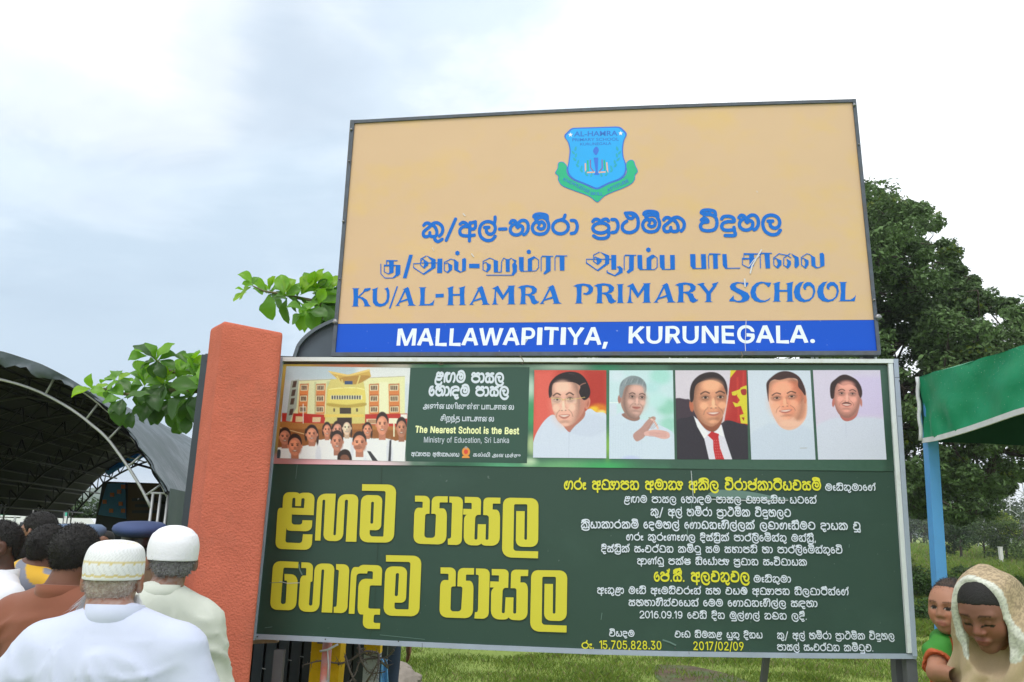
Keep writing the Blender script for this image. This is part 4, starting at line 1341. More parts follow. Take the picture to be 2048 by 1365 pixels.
thin_ = [[(62, 200), (62, 305), (105, 350), (190, 350), (250, 318)], [(122, 218), (122, 170), (238, 168)], [(98, 285), (98, 218), (265, 218)], [(98, 285), (145, 310)],
         [(480, 197), (405, 200), (405, 240), (512, 312)], [(522, 250), (480, 215), (480, 150), (540, 118)], [(480, 178), (505, 145)], [(478, 192), (656, 190)],
         [(768, 296), (728, 270), (728, 185), (800, 150), (840, 165)], [(728, 200), (770, 190)], [(890, 292), (955, 265)],
         [(1180, 288), (1135, 265), (1135, 175), (1205, 140), (1250, 158)], [(1135, 195), (1172, 185)], [(1250, 287), (1325, 287), (1330, 180), (1352, 140), (1380, 155)], [(1412, 152), (1435, 142)], [(1168, 320), (1452, 320)],
         [(1535, 280), (1690, 275), (1718, 240), (1718, 160), (1665, 122)], [(1745, 278), (1745, 140), (1755, 122), (1872, 122)], [(1890, 272), (1890, 140), (1900, 119), (2020, 118)]]
traced('tamil_letter', t_up, UP, thick, m_blue, Z3, thins=thin_, tw=9, split=8)
thick = [[[(130, 140), (178, 158), (178, 178), (148, 207), (138, 192)]], [[(160, 97), (240, 130), (240, 195), (148, 259), (142, 246), (205, 195), (205, 135)]], [[(255, 125), (297, 125), (297, 245), (257, 245)]],
         [[(300, 222), (325, 215), (350, 235), (350, 270), (290, 300), (285, 288), (315, 262), (318, 240)]], [[(402, 130), (442, 130), (440, 250), (395, 278), (380, 262), (402, 240)]],
         [[(470, 125), (508, 125), (512, 232), (515, 247), (490, 247), (472, 230)]], [[(545, 150), (592, 121), (618, 138), (585, 162), (585, 243), (545, 243)]], hexa(560, 83, 21),
         [[(652, 125), (692, 125), (695, 245), (672, 245), (655, 222)]], [[(738, 125), (776, 125), (778, 245), (740, 245)]], [[(902, 118), (945, 118), (948, 238), (925, 238), (905, 215)]],
         [[(990, 118), (1030, 118), (1035, 240), (995, 240)]], [[(1088, 120), (1127, 120), (1130, 238), (1092, 238)]], [[(1165, 118), (1200, 118), (1208, 232), (1215, 238), (1190, 238), (1170, 212)]],
         [[(1385, 119), (1425, 119), (1425, 215), (1388, 236), (1380, 225), (1388, 210)]], [[(1510, 114), (1552, 114), (1558, 235), (1520, 235)]],
         [[(1605, 150), (1650, 170), (1650, 205), (1622, 237), (1608, 225), (1620, 195)]], [[(1690, 155), (1727, 175), (1728, 205), (1705, 237), (1690, 225), (1698, 190)]], [[(1728, 113), (1790, 145), (1795, 208), (1770, 235), (1755, 222), (1758, 155)]],
         [[(1832, 150), (1872, 170), (1872, 205), (1850, 237), (1836, 225), (1845, 190)]], [[(1880, 118), (1925, 145), (1930, 215), (1950, 228), (1935, 238), (1895, 212), (1892, 140)]], [[(1962, 112), (1988, 106), (2000, 125), (2003, 212), (1968, 228)]]]
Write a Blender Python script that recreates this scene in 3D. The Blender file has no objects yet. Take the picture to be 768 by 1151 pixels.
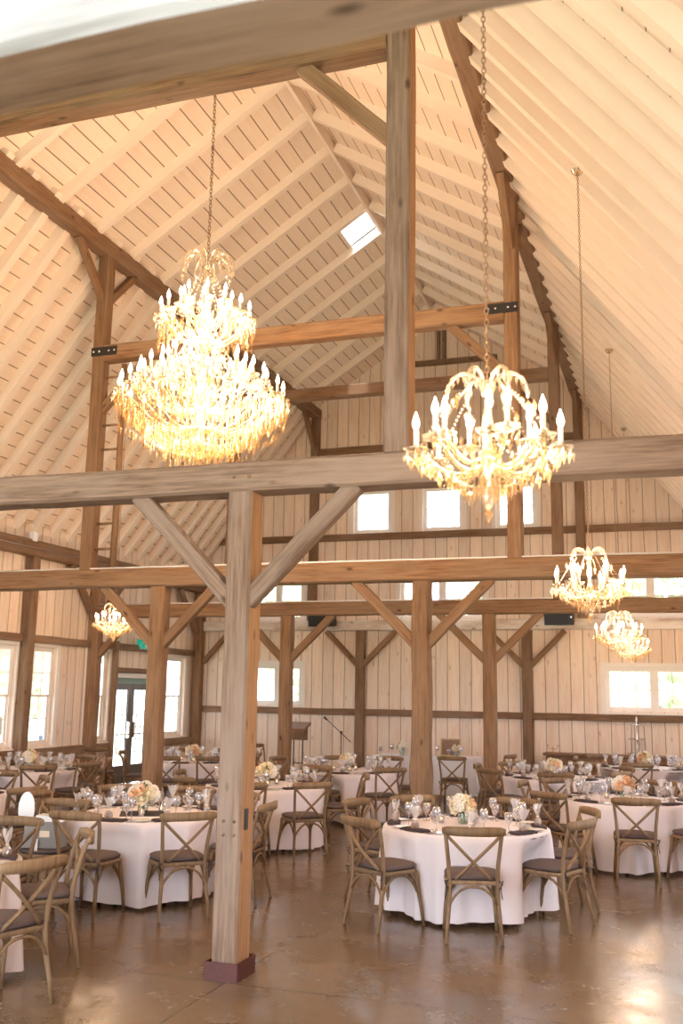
import bpy, math, random
from mathutils import Vector, Matrix
R_ = random.Random(7)
PI = math.pi
col = bpy.context.scene.collection
sc = bpy.context.scene

# ------------------------------------------------------------------ materials
def new_mat(name):
    m = bpy.data.materials.new(name); m.use_nodes = True
    nt = m.node_tree; nt.nodes.clear()
    out = nt.nodes.new('ShaderNodeOutputMaterial')
    return m, nt, out
def N(nt, t, **kw):
    n = nt.nodes.new(t)
    for k, v in kw.items():
        if k in n.inputs: n.inputs[k].default_value = v
        else: setattr(n, k, v)
    return n
def L(nt, a, b): nt.links.new(a, b)
def principled(nt, out, color=(.8, .8, .8), rough=.5, metal=0., spec=.5, **kw):
    p = N(nt, 'ShaderNodeBsdfPrincipled')
    p.inputs['Base Color'].default_value = (*color, 1); p.inputs['Roughness'].default_value = rough
    p.inputs['Metallic'].default_value = metal; p.inputs['Specular IOR Level'].default_value = spec
    for k, v in kw.items(): p.inputs[k].default_value = v
    L(nt, p.outputs[0], out.inputs[0]); return p
def math_(nt, op, a, b=None, c=None):
    n = N(nt, 'ShaderNodeMath', operation=op)
    for i, v in enumerate((a, b, c)):
        if v is None: continue
        if isinstance(v, (int, float)): n.inputs[i].default_value = v
        else: L(nt, v, n.inputs[i])
    return n.outputs[0]
def mixc(nt, fac, a, b, mode='MIX'):
    n = N(nt, 'ShaderNodeMix', data_type='RGBA', blend_type=mode)
    for i, v in ((0, fac), (6, a), (7, b)):
        if isinstance(v, (int, float)): n.inputs[i].default_value = v
        elif isinstance(v, tuple): n.inputs[i].default_value = (*v, 1)
        else: L(nt, v, n.inputs[i])
    return n.outputs[2]
def noise(nt, vec, scale, detail=4, rough=.6):
    n = N(nt, 'ShaderNodeTexNoise', Scale=scale, Detail=detail, Roughness=rough)
    if vec is not None: L(nt, vec, n.inputs['Vector'])
    return n.outputs[0]
def ramp(nt, fac, stops):
    n = N(nt, 'ShaderNodeValToRGB'); cr = n.color_ramp
    while len(cr.elements) < len(stops): cr.elements.new(.5)
    for e, (p, c) in zip(cr.elements, stops): e.position = p; e.color = (*c, 1) if isinstance(c, tuple) else (c, c, c, 1)
    L(nt, fac, n.inputs[0]); return n.outputs[0]
def mapping(nt, vec, scale=(1, 1, 1), loc=(0, 0, 0)):
    n = N(nt, 'ShaderNodeMapping'); n.inputs['Scale'].default_value = scale; n.inputs['Location'].default_value = loc
    L(nt, vec, n.inputs[0]); return n.outputs[0]
def bump(nt, h, p, strength=.3, dist=.01):
    b = N(nt, 'ShaderNodeBump', Strength=strength, Distance=dist); L(nt, h, b.inputs['Height']); L(nt, b.outputs[0], p.inputs['Normal'])

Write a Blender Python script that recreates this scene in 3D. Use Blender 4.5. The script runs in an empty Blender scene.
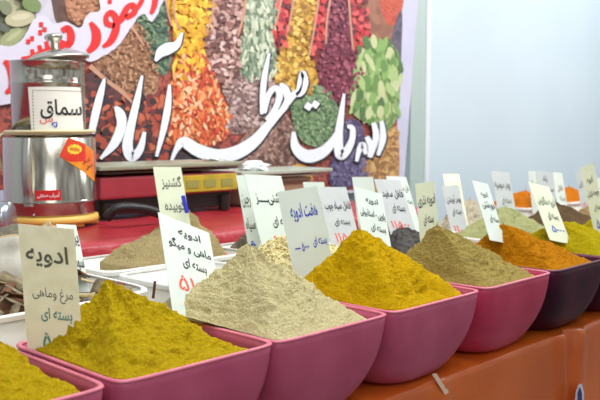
import bpy, bmesh, math, random, unicodedata
from mathutils import Vector, Matrix, noise

random.seed(7)
sc = bpy.context.scene
COL = sc.collection
R = math.radians

# ------------------------------------------------------------------ camera
CAM_Z, PITCH, LENS = 1.30, R(4.8), 50.0
FH = Vector((.72, .694, 0)).normalized()
FW = FH * math.cos(PITCH) + Vector((0, 0, -math.sin(PITCH)))
RT = Vector((FH.y, -FH.x, 0))
UP = RT.cross(FW)
CAM = Vector((0, 0, CAM_Z))
cd = bpy.data.cameras.new('camera'); cam = bpy.data.objects.new('camera', cd); COL.objects.link(cam)
cd.lens = LENS; cd.sensor_width = 36; cd.clip_start = .05
M4 = Matrix((RT, UP, -FW)).transposed().to_4x4(); M4.translation = CAM; cam.matrix_world = M4
cd.dof.use_dof = True; cd.dof.focus_distance = 1.55; cd.dof.aperture_fstop = 8.0
sc.camera = cam

# ------------------------------------------------------------------ world and lamps
sc.view_settings.view_transform = 'Standard'; sc.view_settings.look = 'None'
sc.view_settings.exposure = 0.0; sc.view_settings.gamma = 1; sc.view_settings.use_curve_mapping = False
w = bpy.data.worlds.new('hall_light'); sc.world = w; w.use_nodes = True
nt = w.node_tree; bg = nt.nodes['Background']
tc = nt.nodes.new('ShaderNodeTexCoord'); mp = nt.nodes.new('ShaderNodeMapping'); nz = nt.nodes.new('ShaderNodeTexNoise')
cr = nt.nodes.new('ShaderNodeValToRGB')
mp.inputs['Scale'].default_value = (6.5, 6.5, .3); nz.inputs['Scale'].default_value = 1.6; nz.inputs['Detail'].default_value = 3
cr.color_ramp.elements[0].position = .42; cr.color_ramp.elements[0].color = (.045, .04, .035, 1)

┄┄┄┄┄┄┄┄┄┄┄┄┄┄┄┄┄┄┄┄

### Exercise aim
Leaving the pictures out, write out exactly the lines from the line containing "empty Blender scene." through the line containing "R = math.radians", both included.

### Result
Write a Blender Python script that recreates this scene in 3D. Use Blender 4.5. The script runs in an empty Blender scene.
import bpy, bmesh, math, random, unicodedata
from mathutils import Vector, Matrix, noise

random.seed(7)
sc = bpy.context.scene
COL = sc.collection
R = math.radians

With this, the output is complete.